4. It's aimed at new scientists, but here is some good, well-written  -- and brief! -- advice (PDF) on how to read a scientific research paper:
When you read a research paper, your goal is to understand the scientific contributions the authors are making. This is not an easy task. It may require going over the paper several times. Expect to spend several hours to read a paper. [annotation omitted]
This might be helpful or even amusing to keep in mind the next time you encounter some layman trying to get one over on someone by citing some academic paper or other in an appeal to authority. (This seems to happen a lot in discussions about global warming, for example.)

-- CAV


Snedcat said...

Yo, Gus, you quote, "It may require going over the paper several times. Expect to spend several hours to read a paper."

Yeah, and ugh. I remember one massive paper that represented the closest thing to a thorough study of the subject of my dissertation. It was 60 pages or so that I found remarkably difficult to summarize to myself. Full of interesting data from languages past and present and a congeries of hypotheses argued for and against in...not the most salient fashion. The first five times I read it, I grew increasingly wary of the thing, and finally sat myself down with a full pot of coffee, a pad of paper, colored markers, and a brain full of grim determination and over the next six hours I read the thing like a piece of difficult modern poetry, word by word and line by line, and spared none of the margins with my notes. By the time I finished I knew the damn thing better than its author did. I also knew most of the flaws in the article, which were an interesting combination of too many unsupported assumptions, too many leaps of argumentation, and overmuch reliance on faulty dictionaries...which were at the time he wrote it the only ones available to scholars.

Similarly, a friend told me once of a paper she had to read for an advanced mathematical logic seminar; despite that being her field, she found it inordinately hard going. Finally she discovered that the paper was written almost as if the authors decided, "Hey, let's have some fun! Let's write a poorly-worded clear version and then just jam the second half in front of the first half! Wheeee!"

Steve D said...

'This is not an easy task.'

I agree.

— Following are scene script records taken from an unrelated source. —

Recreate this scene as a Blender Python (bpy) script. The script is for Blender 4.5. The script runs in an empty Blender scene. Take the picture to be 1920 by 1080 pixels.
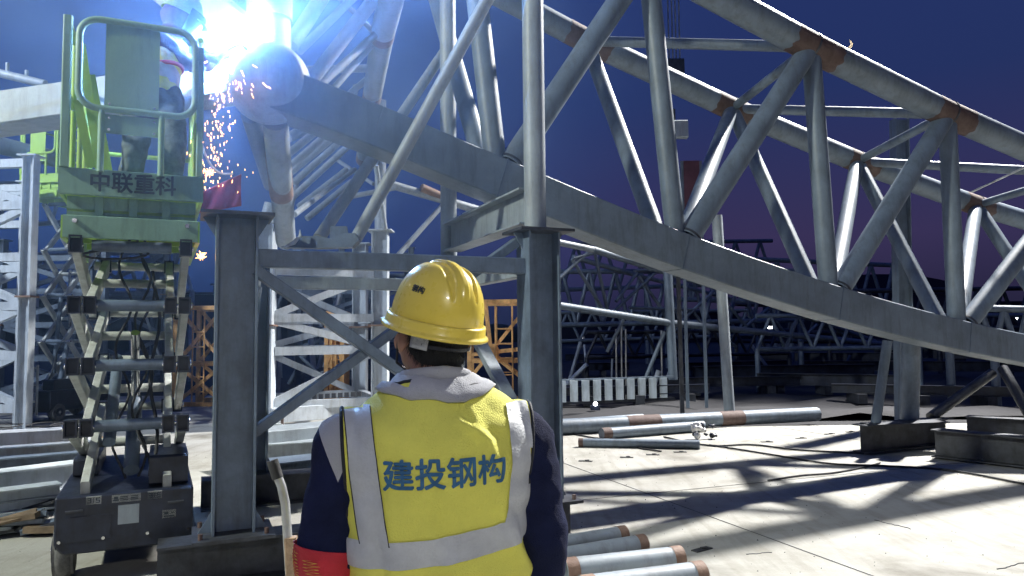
import bpy, bmesh, math, random
from mathutils import Vector as V, Matrix, noise
from mathutils.bvhtree import BVHTree
random.seed(7)
R = math.radians
SC = bpy.context.scene
COL = SC.collection

# ------------------------------------------------------------------ camera
FPX = 1387.0
CAMZ = 1.58
PITCH, ROLL = R(3.71), R(0.6)
CAMP = V((0, 0, CAMZ))
_f = V((0, math.cos(PITCH), math.sin(PITCH)))
_r0 = V((1, 0, 0)); _u0 = V((0, -math.sin(PITCH), math.cos(PITCH)))
_r = _r0*math.cos(ROLL) - _u0*math.sin(ROLL)
_u = _u0*math.cos(ROLL) + _r0*math.sin(ROLL)
cam = bpy.data.objects.new('camera', bpy.data.cameras.new('camera'))
COL.objects.link(cam)
cam.matrix_world = Matrix(((_r.x, _u.x, -_f.x, 0), (_r.y, _u.y, -_f.y, 0), (_r.z, _u.z, -_f.z, CAMZ), (0, 0, 0, 1)))
cam.data.sensor_width = 36
cam.data.lens = FPX/1920*36
cam.data.clip_start = 0.05
cam.data.clip_end = 3000
SC.camera = cam

def ray(px, py):
    return (_f + _r*((px-960)/FPX) + _u*((540-py)/FPX))
def P(px, py, Y):            # the point at world depth Y seen at that place of the photograph
    d = ray(px, py); return CAMP + d*(Y/d.y)
def G(px, py, z=0.0):        # same on the level z
    d = ray(px, py); return CAMP + d*((z-CAMZ)/d.z)

# ------------------------------------------------------------------ world, lamps, exposure
w = bpy.data.worlds.new('World'); SC.world = w; w.use_nodes = True
nt = w.node_tree; nt.nodes.clear()
wo = nt.nodes.new('ShaderNodeOutputWorld'); bg = nt.nodes.new('ShaderNodeBackground')
tc = nt.nodes.new('ShaderNodeTexCoord'); sep = nt.nodes.new('ShaderNodeSeparateXYZ')
cr = nt.nodes.new('ShaderNodeValToRGB')
nt.links.new(tc.outputs['Generated'], sep.inputs[0]); nt.links.new(sep.outputs['Z'], cr.inputs[0])
cr.color_ramp.elements[0].position = 0.0; cr.color_ramp.elements[0].color = (0.014, 0.017, 0.042, 1)
e = cr.color_ramp.elements.new(0.035); e.color = (0.020, 0.018, 0.048, 1)
cr.color_ramp.elements[-1].position = 1.0; cr.color_ramp.elements[-1].color = (0.016, 0.040, 0.20, 1)
e = cr.color_ramp.elements.new(0.12); e.color = (0.038, 0.030, 0.090, 1)
e = cr.color_ramp.elements.new(0.30); e.color = (0.018, 0.032, 0.120, 1)
cl_ = nt.nodes.new('ShaderNodeValToRGB')       # clear blue side of the sky, away from the town glow
cl_.color_ramp.elements[0].position = 0.0; cl_.color_ramp.elements[0].color = (0.010, 0.022, 0.075, 1)
cl_.color_ramp.elements[-1].position = 1.0; cl_.color_ramp.elements[-1].color = (0.020, 0.050, 0.27, 1)
e = cl_.color_ramp.elements.new(0.14); e.color = (0.011, 0.036, 0.165, 1)
e = cl_.color_ramp.elements.new(0.45); e.color = (0.016, 0.048, 0.235, 1)
nt.links.new(sep.outputs['Z'], cl_.inputs[0])
mrx = nt.nodes.new('ShaderNodeMapRange'); mrx.interpolation_type = 'SMOOTHSTEP'; mrx.inputs[1].default_value = -.35; mrx.inputs[2].default_value = .30
nt.links.new(sep.outputs['X'], mrx.inputs[0]); mxw = nt.nodes.new('ShaderNodeMixRGB')
nt.links.new(mrx.outputs[0], mxw.inputs[0]); nt.links.new(cl_.outputs[0], mxw.inputs[1]); nt.links.new(cr.outputs[0], mxw.inputs[2])
nt.links.new(mxw.outputs[0], bg.inputs[0]); bg.inputs[1].default_value = 0.86
nt.links.new(bg.outputs[0], wo.inputs[0])

def lamp_at(name, kind, loc, energy, color, radius=0.25, target=None, spot=None, blend=.5):
    l = bpy.data.lights.new(name, kind); l.energy = energy; l.color = color
    if kind in ('POINT', 'SPOT'): l.shadow_soft_size = radius
    if spot: l.spot_size = R(spot); l.spot_blend = blend
    o = bpy.data.objects.new(name, l); COL.objects.link(o); o.location = loc
    if target is not None: o.rotation_euler = (V(target)-V(loc)).to_track_quat('-Z', 'Y').to_euler()
    return o
ARC = P(436, 92, 5.95)
LAMPS = [  # site floodlights and an added worker fill: name, position, target, energy, colour, radius
    ('flood_right', (14.2, 19.0, 18.2), (3.0, 7, 0), 76000, (1.0, .975, .93), .34, 56),
    ('flood_left', (-9.5, 0.3, 8.2), (-1.6, 6.4, 1.9), 6000, (.96, 1.0, .84), .25, 48),
    ('back_fill', (0.8, -4.5, 4.6), (-.1, 1.9, 1.25), 420, (1.0, .98, .90), .25, 36),  # fill added for the worker's back, cone narrowed to reach him alone
    ('flood_far', (-13, 6.5, 9.5), (-5.5, 17, 2), 5500, (.80, .90, 1.0), .25, 60),
]
for n, p, t, en, c, rad, sp in LAMPS:
    lamp_at(n, 'SPOT', p, en, c, rad, t, sp)
lamp_at('arc_light', 'POINT', ARC, 5200, (.28, .52, 1.0), .035)

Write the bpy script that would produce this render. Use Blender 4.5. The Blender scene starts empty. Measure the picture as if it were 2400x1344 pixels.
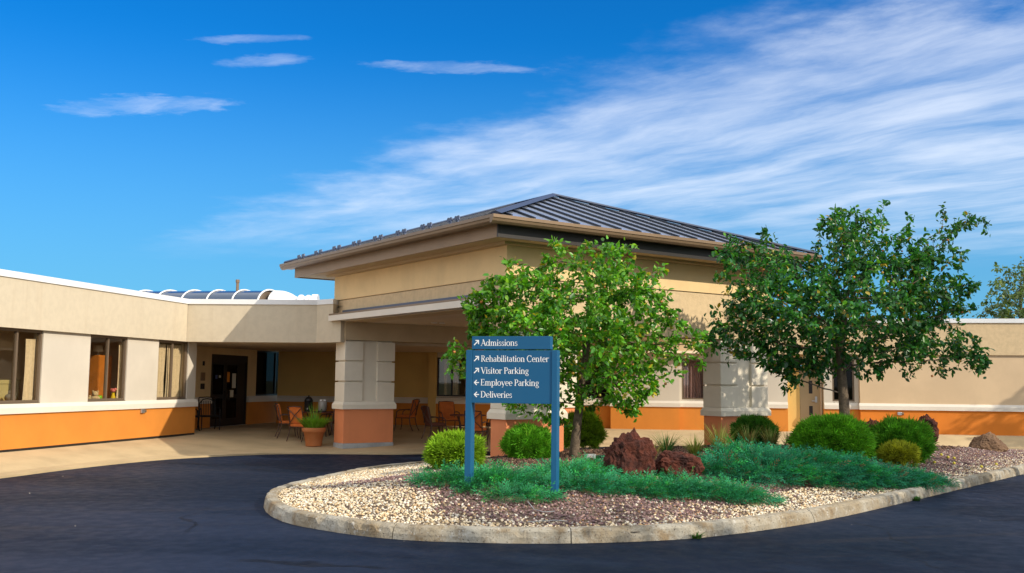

Also my experience as a scientist shows that the further from my specific research area the paper is, the more difficult the task becomes.

Not mentioned in the article is that understanding a paper usually requires understanding the previous research on which it is based. Often times, I am forced to go back and find a good review on the subject or read some of the references the paper cites to gain an understanding of the background science.

Gus Van Horn said...


Your mention of your friend's trouble with unclear writing underscores a common difficulty this short paper/lecture alludes to right off the bat.


Yes. Familiarity with the literature is something not even brought up in the lecture that is, as you rightly indicate, usually crucial for understanding a paper. Thanks for bringing that up.


Snedcat said...

Yo, Gus, in case you haven't seen this: Wow. A journal retracted 60 articles because of corrupted peer review.

Snedcat said...

Yo, Gus, also, regarding the Coulter nonsense about soccer as a militant leftist cult, I just thought I'd point you to an entertaining post: No, Conservatives, There Is No Left-Wing Soccer Conspiracy. Short quote: ...let me point out something to conservatives: To the extent that America now accepts soccer, it is due to its being supported by many people in the middle and on the right. The left has done almost nothing to help it, which is why I wrote a book denouncing them.

Gus Van Horn said...


Thanks for reminding me of the article about the retractions and for bringing the soccer post (which is very good) to my attention.